» Required task
Copy exactly the lines from the beginning of the data down to and including the line holding "tag(o, 'unlit grey", without any pictures.

» Available data
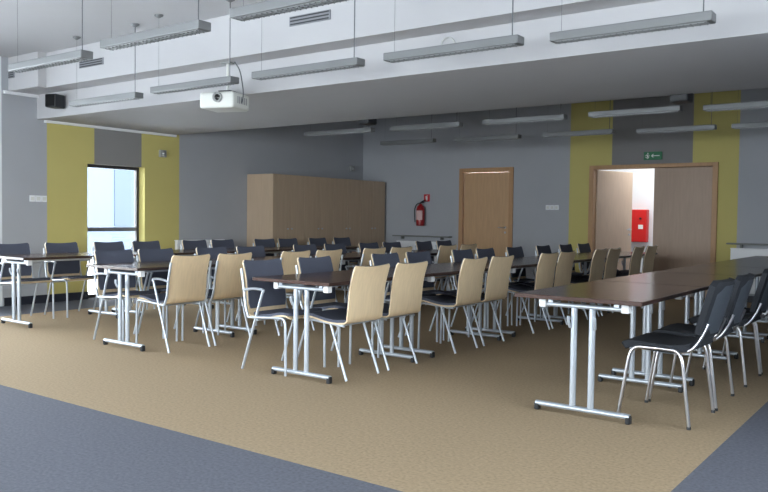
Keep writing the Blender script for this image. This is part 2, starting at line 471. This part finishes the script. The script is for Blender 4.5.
LR = [([(-6.66,-5.56,3.60),(-5.15,-4.05,3.49),(-3.68,-2.6,3.42)], 'front row above the camera side'),
      ([(-8.2,-6.98,5.13),(-6.6,-5.42,5.03),(-5.12,-3.92,5.0),(-3.66,-2.5,5.0),(-2.3,-1.24,5.08)], 'row hanging before the dropped beam'),
      ([(-8.04,-6.77,8.93),(-6.49,-5.36,9.01),(-5.0,-3.88,9.0),(-3.57,-2.51,8.98),(-2.3,-1.2,9.1)], 'upper visible row beyond the beam'),
      ([(-7.89,-6.83,10.66),(-6.51,-5.38,10.78),(-5.0,-3.93,10.79),(-3.65,-2.61,10.95),(-2.42,-1.4,11.0)], 'lower visible row near back wall')]
for xs, who in LR:
    for i, (a, c, y) in enumerate(xs):
        o = pl if fl else dup(pl); fl = False
        o.location = ((a+c)/2, y, 0); o.scale = (c-a, 1, 1)
        tag(o, 'unlit grey pendant luminaire, %s from left in the %s' % (['first','second','third','fourth','fifth'][i], who), 'light', 'pendant luminaires, '+who)

# vents in the upper face of the beam
def vent(x0, x1, z0, z1, label, y=5.42):
    t = thing('vent_grille', label, 'vent', ((x0+x1)/2, y, (z0+z1)/2), 0, 'vent grilles in the ceiling step')
    w, h = (x1-x0)/2, (z1-z0)/2
    B().box(-w, w, -.012, 0, -h, h).make('frame', M['vent'], t, bevel=.003)
    s = B(); n = 3
    for k in range(n):
        z = -h+(k+.5)*2*h/n; s.box(-w+.015, w-.015, -.016, -.012, z-.006, z+.006)
    s.make('slot', M['ventd'], t)
vent(-8.52, -8.04, 2.95, 3.03, 'slim grey vent grille in the white ceiling step, below the leftmost pendant luminaire')
vent(-5.1, -4.6, 2.99, 3.08, 'grey vent grille high in the white ceiling step, top centre-left')
vent(-9.94, -9.8, 2.95, 3.03, 'grey vent grille cut off by the left edge of the photo', 5.31)

# ------------------------------------------------------------------ cabinets
cw = (12.74-9.53)/4
for i in range(4):
    y0 = 9.53+i*cw
    t = thing('cabinet', 'beech veneer cabinet with two tall doors, %s in the bank at the left wall' % ['nearest','second','third','farthest'][i], 'cabinet',
              (XL, y0, 0), 0, 'tall cabinets on the left wall')
    B().box(.005, .61, .002, cw-.002, .0, 1.935).make('body', M['cab'], t, bevel=.002)
    for k in range(2):
        d = B().box(.61, .63, .004+k*cw/2, cw/2-.004+k*cw/2, .08, 1.93).make('door', M['cab'], t, bevel=.002)
        yy = cw/2+(-.05 if k == 0 else .05)
        B().lathe([(.006,0),(.006,.018),(.014,.02),(.014,.03),(.008,.034)], (.63, yy, 1.0), (1,0,0), 12).make('knob', M['silver'], d)

# ------------------------------------------------------------------ radiators
def radiator(x0, x1, label, face='B', z1=.76):
    L = x1-x0
    t = thing('radiator', label, 'radiator', (x0, YB-.003, 0) if face == 'B' else (XL, x0, 0), 0 if face == 'B' else PI/2, 'white wall radiators')
    s = 1
    b = B(); b.box(0, L, -.11, -.04, .14, z1-.012); b = b.make('panel', M['white2'], t, bevel=.008)
    g = B(); n = int(L/.035)
    for k in range(n): g.box(.02+k*.035, .035+k*.035, -.114, -.11, .18, z1-.06)
    g.make('panel_rib', M['white2'], b)
    g = B(); g.box(-.005, L+.005, -.115, -.035, z1-.012, z1)
    g.make('top_grille', M['white2'], t)
    g = B()
    for xx in (.15, L-.15): g.box(xx-.02, xx+.02, -.045, 0, .2, z1-.1)
    g.make('wall_bracket', M['white2'], t)
    g = B(); g.tube([(L, -.075, .2), (L+.05, -.075, .2), (L+.05, -.075, .0)], .01, 8, fil=.02); g.lathe([(.02,0),(.022,.05),(.016,.06)], (L+.05, -.075, .2), (0,0,1), 12)
    g.make('valve', M['white2'], t)
    return t
radiator(-9.0, -7.86, 'white panel radiator on the back wall below the fire extinguisher')
radiator(-2.77, -1.2, 'white panel radiator on the back wall right of the double door', z1=.82)
r = radiator(7.95, 8.92, 'white radiator on the left wall just right of the narrow window', 'L', .82)
r.rotation_euler = (0, 0, PI/2); r.location = (XL+.003, 7.95, 0)
for x0, x1, z, who in ((-9.1,-7.78,.86,'left of the brown door'), (-2.83,-1.1,.885,'right of the double door')):
    t = thing('wall_shelf', 'narrow grey shelf board above the radiator %s' % who, 'shelf', (x0, YB, z), 0, 'shelf boards over the radiators')
    B().box(0, x1-x0, -.13, 0, -.012, .012).make('board', M['sill'], t, bevel=.003)
    g = B()
    for xx in (.2, x1-x0-.2): g.box(xx-.01, xx+.01, -.1, 0, -.06, -.012)
    g.make('bracket', M['sill'], t)

# ------------------------------------------------------------------ fire extinguisher and signs
t = thing('fire_extinguisher', 'red fire extinguisher with pale label hung on the grey back wall', 'fire extinguisher', (-8.45, YB-.1, 1.06))
B().lathe([(.05,0),(.082,.006),(.085,.03),(.085,.33),(.07,.38),(.03,.41),(.026,.43)], (0,0,0)).make('cylinder', M['dred'], t)
B().lathe([(.0875,.03),(.0875,.035)], (0,0,0)).make('base_ring', M['plast'], t)
lb = B(); n = 10
vs = [[lb.bm.verts.new((.0865*math.cos(a), .0865*math.sin(a), z)) for z in (.12,.30)] for a in [math.radians(-150+k*12) for k in range(n+1)]]
for a, c in zip(vs, vs[1:]): lb.bm.faces.new((a[0], c[0], c[1], a[1]))
lb.make('label', M['pinkl'], t)
B().tube([(0,0,.43),(0,0,.46),(.10,-.01,.50)], .012, 8, fil=.01).tube([(0,0,.455),(.09,-.01,.46)], .008, 8).make('handle', M['plast'], t)
B().tube([(0,0,.45),(-.08,-.02,.43),(-.12,-.03,.33),(-.115,-.03,.15),(-.09,-.05,.08)], .011, 8, fil=.05).make('hose', M['plast'], t)
B().box(-.03,.03,.082,.099,.2,.3).make('wall_mount', M['plast'], t)
t = thing('extinguisher_sign', 'small square red sign with white extinguisher symbol above the extinguisher', 'sign', (-8.37, YB, 1.61))
B().box(-.068,.068,-.006,0,-.07,.07).make('plate', M['sign'], t)
g = B(); g.box(-.018,.018,-.008,-.006,-.05,.02); g.box(-.01,.01,-.008,-.006,.02,.04); g.box(-.002,.03,-.008,-.006,.036,.046); g.box(-.034,-.028,-.008,-.006,-.02,.03); g.box(-.034,-.005,-.008,-.006,.026,.032)
g.make('symbol', M['paper'], t)
t = thing('exit_sign', 'small green emergency exit sign with running figure and arrow above double door', 'sign', (-4.005, YB, 2.27))
B().box(-.145,.145,-.03,0,-.065,.065).make('housing', M['green'], t, bevel=.003)
g = B()
R = lambda x, z, a: Matrix.Translation((x, 0, z)) @ Matrix.Rotation(a, 4, 'Y')
def bar(cx, cz, l, w, a): g.box(-l/2, l/2, -.033, -.03, -w/2, w/2, 0, R(cx, cz, a))
bar(.045, 0, .13, .014, 0); bar(-.005, .013, .04, .012, -.7); bar(-.005, -.013, .04, .012, .7)
bar(-.085, .0, .05, .02, 1.2); bar(-.10, -.028, .04, .010, .6); bar(-.07, -.03, .04, .010, -1.0); bar(-.062, .01, .034, .008, .5); bar(-.108, .008, .03, .008, -.5)
g.lathe([(.010,0),(.010,.003)], (-.078, -.03, .04), (0,-1,0), 12)
g.make('symbol', M['paper'], t)

t = thing('hose_cabinet', 'red fire hose cabinet with white label on corridor wall beyond the open door', 'cabinet', (-4.92, 14.995, .86))
B().box(-.18,.18,-.14,0,-.05,.57).make('body', M['red'], t, bevel=.006)
d = B().box(-.17,.17,-.155,-.14,-.04,.56).make('door', M['red'], t, bevel=.004)
B().box(.03,.12,-.16,-.155,.20,.28).make('label', M['paper'], d)
B().lathe([(.02,0),(.02,.02)], (.07,-.155,.40), (0,-1,0), 12).make('knob', M['plast'], d)

# switch plates
def plates(name, label, cat, n, w, loc, rz):
    t = thing(name, label, cat, loc, rz)
    for k in range(n):
        x = (k-(n-1)/2)*w
        p = B().box(x-w/2+.003, x+w/2-.003, -.012, 0, -.042, .042).make('plate', M['white2'], t, bevel=.003)
        B().box(x-w/2+.018, x+w/2-.018, -.017, -.012, -.024, .024).make('rocker', M['proj'], p, bevel=.002)
plates('light_switch', 'row of white light switches on the back wall between the two doors', 'switch', 3, .083, (-5.74, YB, 1.43), 0)
plates('light_switch', 'three white light switches on the grey wall left of the yellow stripe', 'switch', 3, .083, (XL, 5.71, 1.41), PI/2)

# wall sensors
for y, z, who in ((7.73, 2.16, 'on the yellow stripe right of the window'), (12.42, 2.2, 'high above the cabinets near the room corner')):
    t = thing('wall_sensor', 'small grey wall sensor %s' % who, 'sensor', (XL, y, z), 0, 'small wall sensors')
    B().box(0, .05, -.06, .06, -.055, .055).make('housing', M['gp'], t, bevel=.01)
    B().lathe([(.035,0),(.03,.02),(.012,.035)], (.05,0,0), (1,0,0), 14).make('lens', M['louv'], t)

# loudspeakers
def speaker(loc, rz, label, sx=.24):
    t = thing('loudspeaker', label, 'loudspeaker', loc, rz, 'small black loudspeakers under the beam')
    B().box(-sx/2, sx/2, -.10, .09, -.085, .085).make('body', M['plast'], t, bevel=.015)
    B().box(-sx/2+.012, sx/2-.012, -.106, -.10, -.072, .072).make('grille', M['lens'], t)
    B().box(-.02, .02, .09, .12, -.02, .02).make('wall_mount', M['plast'], t)
    return t
speaker((-9.3, 5.57, 2.64), math.radians(20), 'black loudspeaker mounted in the corner above the grey left wall', .16)
speaker((-6.24, 8.10, 2.51), PI, 'black loudspeaker peeking below the beam above the cabinets', .18)
speaker((-2.27, 8.10, 2.49), PI, 'black loudspeaker peeking below the beam above the double door', .18)

# projector
t = thing('projector', 'white ceiling projector with dark lens hanging below the beam step on a pole', 'projector', (-6.1, 5.56, 2.395), math.radians(18))
b = B(); b.box(-.22,.17,-.19,.16,-.095,.07)
body = b.make('body', M['proj'], t, bevel=.025)
B().lathe([(.05,0),(.05,.03),(.042,.03),(.036,.018)], (.0,-.19,.01), (0,-1,0), 18).make('lens_ring', M['gp'], body)
B().lathe([(.036,0),(.03,.02),(.004,.03)], (.0,-.19,.01), (0,-1,0), 18).make('lens', M['lens'], body)
g = B()
for k in range(6): g.box(.165,.172,-.1+k*.035,-.085+k*.035,-.04,.03)
g.make('side_vent', M['vent'], body)
B().box(-.07,.07,-.07,.07,.065,.10).make('mount_plate', M['plast'], t, bevel=.004)
B().tube([(0,0,.10),(0,0,.394)], .014, 10).make('pole', M['proj'], t)
B().box(-.05,.05,-.05,.05,.38,.394).make('ceiling_plate', M['gp'], t)
B().tube([(.09,-.02,.39),(.17,-.05,.3),(.22,-.06,.05),(.172,-.02,-.03)], .006, 8, fil=.08).make('cable', M['cable'], t)

# coiled wire on the beam face
g = B(); pts = [(-3.52+.065*math.cos(a)*(1+.04*math.sin(3*a)), 5.675, 2.68+.065*math.sin(a)) for a in [k*2*PI/18 for k in range(37)]]
g.tube(pts, .005, 6)
tag(g.make('wire_coil', M['proj']), 'small coil of pale wire hanging on the white beam above a luminaire', 'cable')

# ------------------------------------------------------------------ light
w = bpy.data.worlds.new('overcast'); scn.world = w; w.use_nodes = True
bg = w.node_tree.nodes['Background']; bg.inputs['Color'].default_value = (.96, .98, 1, 1); bg.inputs['Strength'].default_value = 10.0
def portal(loc, rot, sx, sy):
    l = bpy.data.lights.new('daylight portal', 'AREA'); l.shape = 'RECTANGLE'; l.size = sx; l.size_y = sy
    l.cycles.is_portal = True
    o = bpy.data.objects.new('window_portal', l); COL.objects.link(o); o.location = loc; o.rotation_euler = rot
portal((XL-.24, 1.5, 1.475), (0, -PI/2, 0), 2.25, 7.0)
portal((XL-.24, 6.935, .965), (0, -PI/2, 0), 1.93, .97)
for y0, y1 in RW: portal((XR+.24, (y0+y1)/2, 1.6), (0, PI/2, 0), 1.4, y1-y0)
for x0, x1 in FW: portal(((x0+x1)/2, YF-.19, 1.65), (PI/2, 0, 0), x1-x0, 2.1)
l = bpy.data.lights.new('corridor lamp', 'AREA'); l.shape = 'RECTANGLE'; l.size = 1.6; l.size_y = .6; l.energy = 16; l.color = (1, .98, .95)
o = bpy.data.objects.new('corridor_light', l); COL.objects.link(o); o.location = (-4.7, 14.0, 2.58)

# ------------------------------------------------------------------ camera
yaw, pit, rol, F = -0.63281446, -0.03636935, 0.01269586, 780.49
f = Vector((math.sin(yaw)*math.cos(pit), math.cos(yaw)*math.cos(pit), math.sin(pit)))
r0 = Vector((math.cos(yaw), -math.sin(yaw), 0)); u0 = r0.cross(f)
r = r0*math.cos(rol)+u0*math.sin(rol); u = -r0*math.sin(rol)+u0*math.cos(rol)
cam = bpy.data.cameras.new('camera'); co = bpy.data.objects.new('camera', cam); COL.objects.link(co)
mx = Matrix((r, u, -f)).transposed().to_4x4(); mx.translation = (0, 0, 1.215)
co.matrix_world = mx
cam.sensor_width = 36; cam.lens = F*36/768; cam.clip_start = .05
scn.camera = co
vs = scn.view_settings; vs.view_transform = 'Standard'; vs.look = 'None'; vs.gamma = 1; vs.exposure = 1.08
scn.cycles.max_bounces = 10; scn.cycles.diffuse_bounces = 6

» Output for this exercise
Keep writing the Blender script for this image. This is part 2, starting at line 471. This part finishes the script. The script is for Blender 4.5.
LR = [([(-6.66,-5.56,3.60),(-5.15,-4.05,3.49),(-3.68,-2.6,3.42)], 'front row above the camera side'),
      ([(-8.2,-6.98,5.13),(-6.6,-5.42,5.03),(-5.12,-3.92,5.0),(-3.66,-2.5,5.0),(-2.3,-1.24,5.08)], 'row hanging before the dropped beam'),
      ([(-8.04,-6.77,8.93),(-6.49,-5.36,9.01),(-5.0,-3.88,9.0),(-3.57,-2.51,8.98),(-2.3,-1.2,9.1)], 'upper visible row beyond the beam'),
      ([(-7.89,-6.83,10.66),(-6.51,-5.38,10.78),(-5.0,-3.93,10.79),(-3.65,-2.61,10.95),(-2.42,-1.4,11.0)], 'lower visible row near back wall')]
for xs, who in LR:
    for i, (a, c, y) in enumerate(xs):
        o = pl if fl else dup(pl); fl = False
        o.location = ((a+c)/2, y, 0); o.scale = (c-a, 1, 1)
        tag(o, 'unlit grey pendant luminaire, %s from left in the %s' % (['first','second','third','fourth','fifth'][i], who), 'light', 'pendant luminaires, '+who)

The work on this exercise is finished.